New distinctions emerged that mitigated, but did not erase, the opposition between nobles and commoners. Colonialism and slavery gave birth to new hierarchies. The plantation slave societies of the greater Caribbean diverged the most from the societies of metropolitan France, although the 18th-century evolution of the latter was deeply indebted to the revenues and culture of slavery. While slaveholding became a crucial social distinction among colonists, the condition of enslavement placed enslaved people outside of civil society and marked them, in the eyes of the colonists, with a stain that did not vanish with emancipation and persisted from one generation to the next. The categories of “enslaved people” and “free people of color” thus complicated racial status. Racial slavery was predicated on the idea that Africans and their descendents were destined to be enslaved and to remain confined to the most degraded social conditions due to their supposed “natural inferiority” to people of European descent.
 
In towns and on plantations, the constant demand for new groups of enslaved people who were subjugated by force meant that slave societies would never be fully stable and the White population always feared revolts. The majority of free people, whether or not they were slaveholders, contributed to the production and reproduction of slavery. At its heart, slavery was not only a relationship of personal domination but also became a regime of collective governance that implicated the entire free population while reflecting the political and social preeminence obtained by the slaveholders.
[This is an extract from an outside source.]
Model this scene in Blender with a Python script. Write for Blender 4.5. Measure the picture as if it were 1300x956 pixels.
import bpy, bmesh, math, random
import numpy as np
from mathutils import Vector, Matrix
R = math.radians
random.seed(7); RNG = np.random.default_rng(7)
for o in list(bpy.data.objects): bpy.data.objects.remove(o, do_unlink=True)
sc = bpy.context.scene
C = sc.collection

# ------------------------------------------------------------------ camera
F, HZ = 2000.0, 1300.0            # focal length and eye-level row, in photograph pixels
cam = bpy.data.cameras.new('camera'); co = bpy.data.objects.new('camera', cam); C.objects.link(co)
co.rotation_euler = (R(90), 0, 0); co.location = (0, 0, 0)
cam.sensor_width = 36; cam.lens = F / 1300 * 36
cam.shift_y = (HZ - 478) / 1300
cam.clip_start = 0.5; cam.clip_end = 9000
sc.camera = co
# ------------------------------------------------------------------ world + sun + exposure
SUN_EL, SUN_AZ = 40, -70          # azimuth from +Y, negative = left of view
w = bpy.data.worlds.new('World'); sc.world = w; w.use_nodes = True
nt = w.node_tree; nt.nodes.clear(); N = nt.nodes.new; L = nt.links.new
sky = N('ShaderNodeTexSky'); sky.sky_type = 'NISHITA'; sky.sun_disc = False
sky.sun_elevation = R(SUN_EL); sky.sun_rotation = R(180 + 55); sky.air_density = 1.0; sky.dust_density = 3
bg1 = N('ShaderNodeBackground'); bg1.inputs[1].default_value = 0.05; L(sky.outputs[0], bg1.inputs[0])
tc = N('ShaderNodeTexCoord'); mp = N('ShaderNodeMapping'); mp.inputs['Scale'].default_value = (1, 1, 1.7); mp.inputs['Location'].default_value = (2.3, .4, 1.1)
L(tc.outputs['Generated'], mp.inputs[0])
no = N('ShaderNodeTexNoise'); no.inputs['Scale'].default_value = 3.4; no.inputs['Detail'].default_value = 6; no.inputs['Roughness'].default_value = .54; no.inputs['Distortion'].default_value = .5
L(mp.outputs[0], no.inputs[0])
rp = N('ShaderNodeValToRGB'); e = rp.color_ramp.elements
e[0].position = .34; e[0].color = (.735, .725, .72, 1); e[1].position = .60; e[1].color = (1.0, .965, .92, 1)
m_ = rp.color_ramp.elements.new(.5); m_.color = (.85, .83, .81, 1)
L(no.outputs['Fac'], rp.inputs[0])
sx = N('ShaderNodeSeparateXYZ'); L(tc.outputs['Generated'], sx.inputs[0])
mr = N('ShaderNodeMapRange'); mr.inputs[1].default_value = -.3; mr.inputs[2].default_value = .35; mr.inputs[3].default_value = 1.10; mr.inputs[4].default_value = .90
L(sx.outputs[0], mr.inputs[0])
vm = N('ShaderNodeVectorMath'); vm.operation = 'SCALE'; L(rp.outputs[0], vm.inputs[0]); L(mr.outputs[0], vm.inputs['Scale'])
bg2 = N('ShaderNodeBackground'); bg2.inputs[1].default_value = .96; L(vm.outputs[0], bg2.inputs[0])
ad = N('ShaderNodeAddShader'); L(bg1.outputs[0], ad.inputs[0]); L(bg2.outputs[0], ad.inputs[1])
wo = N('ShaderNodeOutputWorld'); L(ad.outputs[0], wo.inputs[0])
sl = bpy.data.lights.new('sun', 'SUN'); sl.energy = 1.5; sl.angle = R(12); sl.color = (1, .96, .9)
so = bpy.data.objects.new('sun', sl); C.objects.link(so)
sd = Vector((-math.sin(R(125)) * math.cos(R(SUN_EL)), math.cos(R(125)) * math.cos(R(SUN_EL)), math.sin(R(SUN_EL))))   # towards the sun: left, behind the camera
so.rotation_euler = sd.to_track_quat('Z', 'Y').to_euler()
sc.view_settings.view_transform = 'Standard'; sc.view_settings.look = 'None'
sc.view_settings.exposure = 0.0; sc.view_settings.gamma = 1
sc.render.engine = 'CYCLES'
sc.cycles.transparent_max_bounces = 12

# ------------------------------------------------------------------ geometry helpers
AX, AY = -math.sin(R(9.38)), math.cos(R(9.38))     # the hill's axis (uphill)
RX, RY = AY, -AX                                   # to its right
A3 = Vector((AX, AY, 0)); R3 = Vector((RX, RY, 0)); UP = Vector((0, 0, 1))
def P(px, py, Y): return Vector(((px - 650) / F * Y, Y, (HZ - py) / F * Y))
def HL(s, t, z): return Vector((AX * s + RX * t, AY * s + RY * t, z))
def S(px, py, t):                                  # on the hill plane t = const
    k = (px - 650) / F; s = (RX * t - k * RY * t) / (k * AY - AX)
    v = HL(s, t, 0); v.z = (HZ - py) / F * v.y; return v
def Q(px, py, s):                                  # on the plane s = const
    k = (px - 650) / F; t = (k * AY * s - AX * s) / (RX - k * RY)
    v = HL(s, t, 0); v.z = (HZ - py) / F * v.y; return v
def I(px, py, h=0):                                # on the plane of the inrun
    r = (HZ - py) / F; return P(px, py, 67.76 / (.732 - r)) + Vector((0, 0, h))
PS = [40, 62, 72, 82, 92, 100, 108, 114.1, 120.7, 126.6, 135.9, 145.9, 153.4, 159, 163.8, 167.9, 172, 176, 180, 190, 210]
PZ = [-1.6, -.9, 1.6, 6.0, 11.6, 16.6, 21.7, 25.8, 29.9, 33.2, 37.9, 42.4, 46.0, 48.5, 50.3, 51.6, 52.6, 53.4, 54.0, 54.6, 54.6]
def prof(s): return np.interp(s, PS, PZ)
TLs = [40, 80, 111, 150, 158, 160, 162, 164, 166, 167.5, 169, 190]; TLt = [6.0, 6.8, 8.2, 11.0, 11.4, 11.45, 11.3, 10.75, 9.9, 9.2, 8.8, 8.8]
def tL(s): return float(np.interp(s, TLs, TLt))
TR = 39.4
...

Racial slavery informed all values, instutitions, and social interactions.
 
In comparison, Acadian and Canadian societies were much more similar to those of metropolitan France thanks to their more prominent and complete ecclesiastical hierarchy, their transplantation of the seigneurial system, and the engagement of most colonists in a European style of agriculture. But Canadian society did not entirely replicate the French model. Not only were social structures among colonists less fully elaborated than in France, but the fur trade gave rise to new social groups, such as the coureurs de bois, who lived at the intersection of colonial and Indigenous societies. As seen in the authorities’ position on intermarriage at the end of the 17th century, relationships between French and Indigenous people living in or near colonial settlements were subject to racial thinking.
 
While the French did not exert full dominion over the First Nations of North America, colonialism nonetheless transformed Indigenous societies. Indigenous peoples living on the Atlantic Coast and in the Saint Lawrence Valley, and those living around New Orleans, were those most immediately and intensely affected. In the sugar plantations of the Caribbean, African influences contributed more significantly to the shaping of social institutions among enslaved people, including family structures, gender relations, relationships between the living and the dead, and the resolution of conflicts. In the islands and in Guyana, enslaved people who fled for freedom formed maroon communities of varying degrees of size and permanence on the margins of colonial settlements and plantation zones.